Motorcycle Grand Prix at serious risk of cancellation

The 54th Macau Motorcycle Grand Prix, the only remaining event of the four Macau Grand Prix headliners, is also at serious risk of being canceled.
The acknowledgment comes after many racers who were invited to participate at this year’s event confirmed to the Times that they would not be returning to Macau under the conditions outlined by the Macau Grand Prix Organizing Committee (MGPOC).
The conditions require the racers to undergo a quarantine period of 14-days upon arrival in Macau, a measure enforced by the health authorities, which reaffirmed last week that there will be no exceptions for sports events.
Contacted by the Times, at least 10 out of the 27 contestants in the 2019 Macau Grand Prix said that they would not be available to participate in the 2020 event due to the imposed quarantine conditions.
The majority also informed they have already expressed their intentions to the MGPOC as the deadline given to reply to the organizers was last Friday when the MGPOC presented this year’s event.

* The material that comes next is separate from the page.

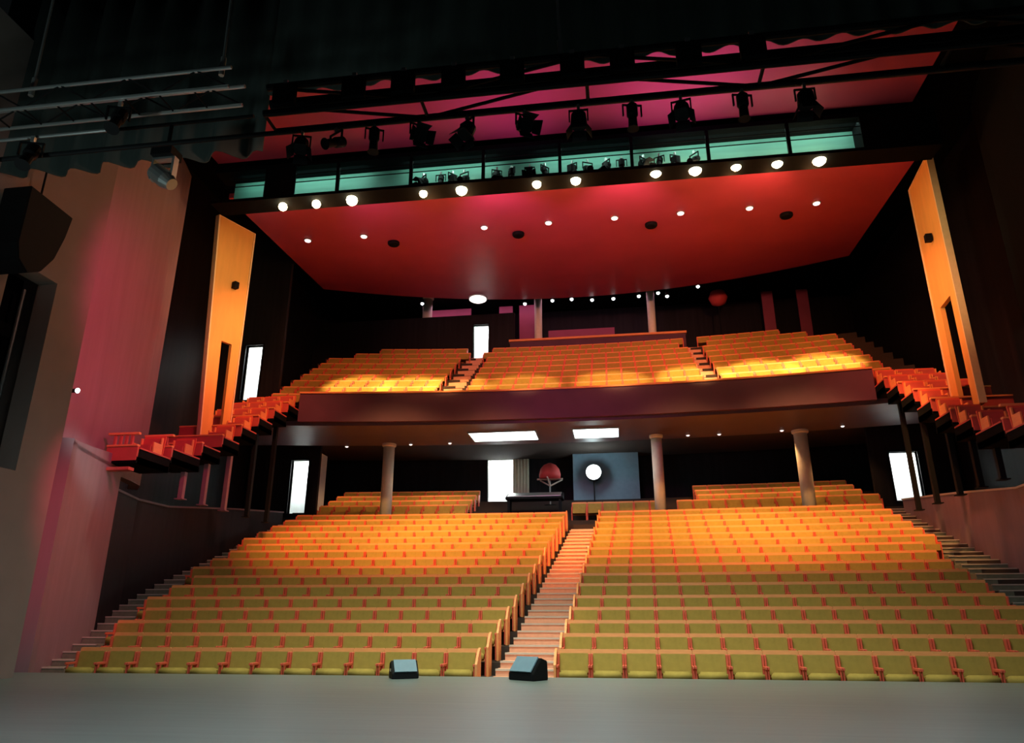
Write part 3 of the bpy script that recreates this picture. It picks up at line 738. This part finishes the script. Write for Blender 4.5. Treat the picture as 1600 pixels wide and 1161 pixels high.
# ---------------------------------------------------------------- stage rigging
def truss(name, x0, x1, y, z, h, label, r=0.035, step=0.55, m=None):
    e = empty(name, ((x0 + x1)/2, y, z), label, 'truss')
    a, b = x0 - (x0 + x1)/2, x1 - (x0 + x1)/2
    for yy in (-0.2, 0.2):
        for zz in (-h/2, h/2):
            q = MB(); q.tube((a, yy, zz), (b, yy, zz), r); q.build('chord', m or M['metal_black'], e)
    q = MB(); n = int((b - a) / step)
    for k in range(n):
        u, v = a + (b - a) * k / n, a + (b - a) * (k + 1) / n
        for yy in (-0.2, 0.2):
            q.tube((u, yy, -h/2 if k % 2 else h/2), (v, yy, h/2 if k % 2 else -h/2), r * 0.5, 6)
        q.tube((u, -0.2, -h/2), (u, 0.2, -h/2), r * 0.5, 6)
    q.build('lattice', M['metal_black'], e)
    return e
truss('lighting_truss', -4.6, 6.6, 8.0, 7.93, 0.44, 'long black lighting truss across the stage above the auditorium view', 0.05, 2.2)
truss('side_truss', -11.2, -5.2, 8.0, 8.42, 0.34, 'silver-edged truss section high on the left of the stage', 0.028, 0.5, M['steel'])
def pipe(name, a, b, r, m, label, cat='pipe'):
    o = MB(); o.tube(a, b, r, 10); ob = o.build(name, m); return tag(ob, label, cat)
pipe('lighting_pipe', (-11.5, 8.0, 7.52), (6.6, 8.0, 7.55), 0.035, M['metal_black'], 'thin lower pipe hanging under the black stage truss')
pipe('cable_tray', (-4.8, 8.3, 8.28), (7.0, 8.3, 8.28), 0.075, M['black'], 'black cable bundle lying along the top of the truss', 'cable')
pipe('flown_pipe', (-12.0, 7.9, 7.78), (-6.9, 7.9, 7.78), 0.025, M['steel'], 'bright steel pipe at the far left under the side truss')
for x, z0, tx in ((-8.6, 8.65, 'hoist cable nearest the left edge of the stage'), (-5.48, 8.65, 'bright hoist cable at the right end of the silver-edged truss'),
              (-0.47, 8.3, 'bright hoist cable above the middle of the long truss')):
    e = empty('hoist_cable', (x, 8.0, z0), tx, 'cable', 'cables hanging from the fly tower')
    q = MB(); q.tube((0, 0, 0.3), (-0.12, 0, 4.2), 0.02); q.build('wire', M['steel'], e)
    q = MB(); q.tube((0, 0, 0.0), (0, 0, 0.32), 0.04); q.build('shackle', M['steel'], e)
TL = [(-4.1, 'fresnel', 65, .3), (-3.6, 'profile', 35, -.5), (-3.05, 'profile', 90, .4), (-2.42, 'fresnel', 35, .6), (-1.75, 'fresnel', 65, -.6), (-0.97, 'fresnel', 35, .5),
      (-0.25, 'fresnel', 90, 0), (0.45, 'profile', 90, 0.2), (1.08, 'fresnel', 65, -.2), (1.85, 'profile', 90, .2), (2.62, 'fresnel', 90, 0)]
for k, (x, kd, t, rz) in enumerate(TL):
    lantern('stage_spotlight', (x, 8.0, 7.50), f'black stage lantern hanging under the long truss, {cardinal(k)} of eleven from the left', 'lanterns under the long truss', t, rz, kd, 0.62)
UX = [-4.3, -3.3, -2.6, -1.9, -1.1, -0.3, 0.35, 1.2, 2.0]
for k, x in enumerate(UX):
    e = empty('truss_clamp_box', (x, 7.75, 7.78), f'small black dimmer box fixed inside the long truss, {cardinal(k)} of nine from the left', 'dimmer box', 'boxes inside the long truss')
    q = MB(); q.box(-0.16, 0.16, -0.05, 0.05, 0, 0.34); q.build('case', M['black'], e, bevel=0.01)
    q = MB(); q.box(-0.03, 0.03, -0.02, 0.1, 0.34, 0.42); q.build('hook', M['steel'], e)
for k, (x, z) in enumerate(((-8.95, 7.72), (-8.2, 7.72), (-6.9, 8.2))):
    lantern('side_spotlight', (x, 7.85, z), f'small lantern hanging at the left under the side truss, {cardinal(k)} from the left edge', 'lanterns at the left side truss', 65, 0.3, 'profile', 0.8)
e = empty('moving_head_light', (-7.05, 9.2, 8.35), 'silver-grey moving head lantern hanging left of the proscenium', 'stage light')
q = MB(); q.box(-0.18, 0.18, -0.15, 0.15, -0.15, 0.0); q.tube((0, 0, -0.01), (0, 0, 0.5), 0.03); q.build('base', M['metal_black'], e)
pipe('fly_bar', (-11.2, 9.2, 8.88), (-5.6, 9.2, 8.88), 0.03, M['metal_black'], 'thin black fly bar carrying the silver-grey moving head lantern')
q = MB(); q.box(-0.20, -0.16, -0.06, 0.06, -0.55, -0.15); q.box(0.16, 0.20, -0.06, 0.06, -0.55, -0.15); q.box(-0.17, 0.17, -0.06, 0.06, -0.19, -0.152); q.build('yoke', M['steel'], e)
q = MB(); q.lathe([(0.08, -0.25), (0.15, -0.18), (0.15, 0.1), (0.10, 0.25)], 16, 0, Matrix.Translation((0, 0, -0.5)) @ Matrix.Rotation(R_(130), 4, 'Y')); q.build('head', M['steel'], e)

# drapes: pleated border and side legs
def drape(name, x0, x1, y, z0, z1, label, amp=0.10, pitch=0.45, m=None):
    mb = MB(); n = int((x1 - x0) / pitch * 8)
    f = lambda x: amp * math.sin(2 * PI * x / pitch) + 0.4 * amp * math.sin(2 * PI * x / (pitch * 2.7) + 1)
    pts = []
    for k in range(n + 1):
        x = x0 + (x1 - x0) * k / n; pts.append((x, f(x)))
    poly = pts + [(x, yy + 0.03) for x, yy in pts[::-1]]
    vs = []
    for (x, yy) in poly: vs.append((x - x0, yy, 0))
    for (x, yy) in poly: vs.append((x - x0, yy, z1 - z0))
    N = len(poly); fs = []
    for i in range(N): fs.append((i, (i+1) % N, N + (i+1) % N, N + i))
    m2 = n + 1
    for k in range(n):
        fs.append((k, N - 1 - k, N - 2 - k, k + 1)); fs.append((N + k, N + k + 1, 2*N - 2 - k, 2*N - 1 - k))
    mb.add(vs, fs)
    e = empty(name, (x0, y, z0), label, 'curtain')
    mb.build('cloth', m or M['drape'], e, smooth=True)
    q = MB(); q.tube((0, 0, z1 - z0 + 0.04), (x1 - x0, 0, z1 - z0 + 0.04), 0.03); q.build('batten', M['metal_black'], e)
    return e
drape('stage_border', -6.0, 8.7, 10.2, 10.2, 14.5, 'wide black pleated border curtain across the top of the opening', 0.06, 0.6)
drape('fly_curtain', -12.5, -6.1, 10.5, 9.15, 14.5, 'greenish black pleated curtain in the upper left above the silver truss', 0.14, 0.75)
drape('stage_leg', 7.6, 10.5, 14.2, 0.0, 14.6, 'black leg curtain at the far right of the opening', 0.1, 0.5) if False else None

# left: hanging speaker and lighting boom in the slot
e = empty('hanging_loudspeaker', (-11.0, 11.0, 7.3), 'bulky black curved loudspeaker hanging at the far left edge', 'loudspeaker')
q = MB()
prof = [(-0.55, 1.55), (-0.55, 0.35), (-0.45, 0.05), (-0.2, -0.12), (0.1, 0.05), (0.35, 0.45), (0.5, 1.0), (0.58, 1.5)]
vs = [(-0.3, a, b) for a, b in prof] + [(0.3, a, b) for a, b in prof]; m = len(prof)
q.add(vs, [tuple(range(m)), tuple(range(m, 2*m))[::-1]] + [(i, m+i, m+(i+1) % m, (i+1) % m) for i in range(m)]); q.build('cabinet', M['metal_black'], e, bevel=0.02)
q = MB(); q.tube((0, 0, 1.5), (0, 0, 5.0), 0.02); q.build('chain', M['metal_black'], e)
e = empty('lighting_boom', (-12.35, 12.25, 3.6), 'tall lighting boom with silver pipe inside the dark left slot', 'lighting boom')
q = MB(); q.tube((0.25, 0, 0.15), (0.25, 0, 4.0), 0.035); q.build('pipe', M['steel'], e)
for k, z in enumerate((0.9, 1.9, 2.9)):
    q = MB(); q.box(0.05, 0.2, -0.5, -0.02, z, z + 0.28); q.build('lantern', M['metal_black'], e, bevel=0.02)
q = MB(); q.box(0, 0.3, -0.2, 0.15, -0.0, 0.15); q.build('base', M['metal_black'], e)
# wall lamp and slim box on the left wall
e = empty('wall_lamp', (-13.05, 15.4, 6.4), 'tiny white glowing lamp on the purple left wall', 'lamp')
q = MB(); q.lathe([(0.02, -0.06), (0.05, -0.03), (0.05, 0.03), (0.02, 0.06)], 10); q.build('bulb', M['bulb_white'], e)
q = MB(); q.box(-0.22, -0.05, -0.04, 0.04, -0.04, 0.04); q.build('bracket', M['metal_black'], e)

# ---------------------------------------------------------------- stage monitors
def monitor(x, y, rz, sc, label, m2):
    e = empty('stage_monitor', (x, y, 0.001), label, 'loudspeaker', 'floor monitors at the stage edge', rz)
    e.scale = (sc, sc, sc)
    q = MB(); prof = [(-0.22, 0.0), (0.22, 0.0), (0.20, 0.34), (0.02, 0.40), (-0.22, 0.12)]
    vs = [(-0.32, a, b) for a, b in prof] + [(0.32, a, b) for a, b in prof]; m = len(prof)
    q.add(vs, [tuple(range(m))[::-1], tuple(range(m, 2*m))] + [(i, (i+1) % m, m+(i+1) % m, m+i) for i in range(m)]); q.build('cabinet', M['metal_black'], e, bevel=0.012)
    q = MB(); q.add([(-0.27,-0.225,0.15),(0.27,-0.225,0.15),(0.27,-0.0,0.405),(-0.27,-0.0,0.405),(-0.27,-0.245,0.165),(0.27,-0.245,0.165),(0.27,-0.02,0.42),(-0.27,-0.02,0.42)],
        [(0,3,2,1),(4,5,6,7),(0,1,5,4),(1,2,6,5),(2,3,7,6),(3,0,4,7)]); q.build('grille', m2, e)
    q = MB(); q.box(-0.334, -0.322, -0.06, 0.1, 0.16, 0.22); q.build('handle', M['steel'], e)
monitor(-4.08, 14.25, R_(28), 0.78, 'small black stage monitor left of the centre aisle', M['slate'])
monitor(-1.72, 14.2, R_(-35), 0.95, 'blue-grey stage monitor in front of the centre aisle', M['slate'])

# ---------------------------------------------------------------- small lamps in the balcony soffit
for k, (x, y) in enumerate(((-12.0, 30.9), (-9.0, 30.9), (-7.2, 30.9), (3.2, 30.9), (4.5, 30.9), (7.0, 30.6), (9.3, 30.2))):
    e = empty('soffit_lamp', (x, y, 8.5), f'tiny round lamp in the balcony soffit, {cardinal(k)} of seven from the left', 'lamp', 'tiny lamps in the balcony soffit')
    q = MB(); q.lathe([(0.05, -0.05), (0.07, -0.03), (0.07, -0.021)], 10); q.build('lens', M['downlight'], e)
    q = MB(); q.lathe([(0.10, -0.02), (0.10, -0.001)], 12); q.build('trim_ring', M['steel'], e)
    l = bpy.data.lights.new('lamp_light', 'SPOT'); l.energy = 260; l.color = (1, 0.5, 0.2); l.spot_size = R_(95); l.spot_blend = 0.8; l.shadow_soft_size = 0.06
    o = bpy.data.objects.new('lamp_light', l); COL.objects.link(o); o.parent = e; o.location = (0, 0, -0.12)
    o.rotation_euler = (R_(30), 0, 0)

“How can we afford [over] three weeks away from work [without compensation] for myself as well as for my mechanics?” one of the riders contacted by the Times said. “And then, putting yourself in a self-isolating prison for two weeks. I will not pay to go to prison.”
According to several riders and team managers, the MGPOC requested the teams voluntarily undergo 14-days quarantine at their expense, which also caused a serious impediment to many being able to form a team.

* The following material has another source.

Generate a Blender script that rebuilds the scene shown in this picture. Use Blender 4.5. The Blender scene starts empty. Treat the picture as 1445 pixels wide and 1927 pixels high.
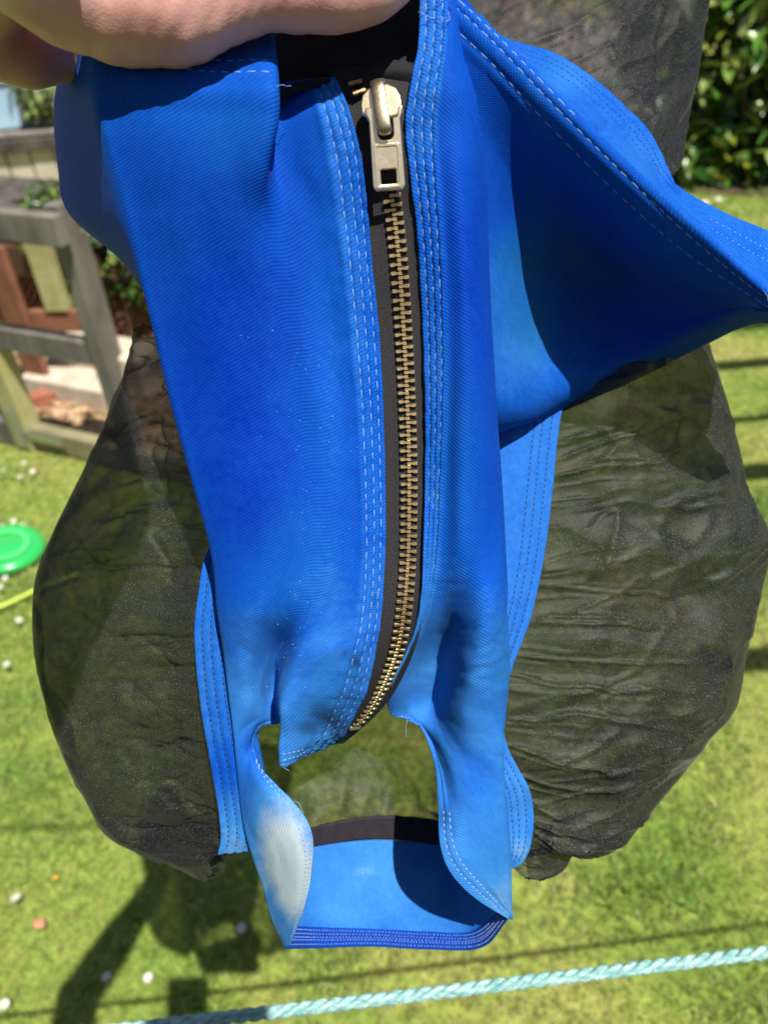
import bpy, bmesh, math, random
import numpy as np
from mathutils import Vector, Matrix

random.seed(7); rng = np.random.default_rng(7)
scn = bpy.context.scene
col = scn.collection
R_ = math.radians

# ------------------------------------------------------------------ camera
CAM = np.array([0.0, 0.0, 1.5]); PITCH = R_(38); ROLL = R_(4); FPX = 1447.0; CX, CY = 722.5, 963.5
F = np.array([0, math.cos(PITCH), -math.sin(PITCH)])
R0 = np.array([1.0, 0, 0]); U0 = np.array([0, math.sin(PITCH), math.cos(PITCH)])
RT = math.cos(ROLL) * R0 - math.sin(ROLL) * U0
UP = math.sin(ROLL) * R0 + math.cos(ROLL) * U0
cd = bpy.data.cameras.new('camera'); cam = bpy.data.objects.new('camera', cd); col.objects.link(cam)
cam.matrix_world = Matrix(((RT[0], UP[0], -F[0], CAM[0]), (RT[1], UP[1], -F[1], CAM[1]), (RT[2], UP[2], -F[2], CAM[2]), (0, 0, 0, 1)))
cd.sensor_fit = 'VERTICAL'; cd.sensor_height = 24.0; cd.lens = FPX / 1927 * 24.0
cd.clip_start = 0.01; cd.clip_end = 500
cd.dof.use_dof = True; cd.dof.focus_distance = 0.29; cd.dof.aperture_fstop = cd.lens / 2.7
scn.camera = cam

# ------------------------------------------------------------------ sun and sky
SUN = (335 - CX) * RT - (1850 - CY) * UP + FPX * F          # direction the sunlight travels
SUN = SUN / np.linalg.norm(SUN)
elev = math.asin(-SUN[2]); azim = math.atan2(-SUN[0], -SUN[1])
w = bpy.data.worlds.new('World'); scn.world = w; w.use_nodes = True
nt = w.node_tree; bg = nt.nodes['Background']; sky = nt.nodes.new('ShaderNodeTexSky')
sky.sky_type = 'NISHITA'; sky.sun_disc = False; sky.sun_elevation = elev; sky.sun_rotation = azim
nt.links.new(sky.outputs[0], bg.inputs[0]); bg.inputs[1].default_value = 0.065
sl = bpy.data.lights.new('sun', 'SUN'); so = bpy.data.objects.new('sun', sl); col.objects.link(so)
sl.energy = 5.0; sl.angle = R_(0.55); sl.color = (1.0, 0.95, 0.87)
so.rotation_euler = Vector(SUN).to_track_quat('-Z', 'Y').to_euler(); so.location = (1, -2, 5)
scn.view_settings.view_transform = 'Standard'; scn.view_settings.look = 'None'
scn.view_settings.gamma = 1.0; scn.view_settings.use_curve_mapping = False
scn.view_settings.exposure = 0.45
scn.cycles.transparent_max_bounces = 24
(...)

“I could do that [personally] but I struggle to find people [mechanics] that can be away from home that long just for three days on the bike,” another rider said. “In all honesty, Macau [Grand Prix organizers] need to review the situation and come back with a sensible proposal with a real financial package to make any of the top guys interested. Harsh reality, but it is the truth if we want to move forward.”
“We get paid money to go to all the other international races anyhow, Macau is a fun race at the end of the year. We all love it and that trip away, but this fun moment has turned into hardship with a quarantine [period alone] being longer than the time we usually spend in Macau every year,” another racer mentioned.
Another familiar face at the Guia Circuit said, “14 days in isolation, plus the 10 days of the event, plus traveling, this means about 25-26 days away from home, and off from work… It’s a lot of time. None of my team members can attend.”
“We need to remember that only a few of the riders [usually involved] are professional racers,” added the racer. “Most of us are just amateurs, racing as a hobby and a passion. We need to have a [full-time] job to support our families and ourselves. To go to Macau means always to spend money from our own pockets, even if the organization pays the traveling and lodging expenses.”
Sources told Macau Daily Times that most of the participants had waited until the last minute in the hope that the Macau authorities would change their minds about the quarantine requirements.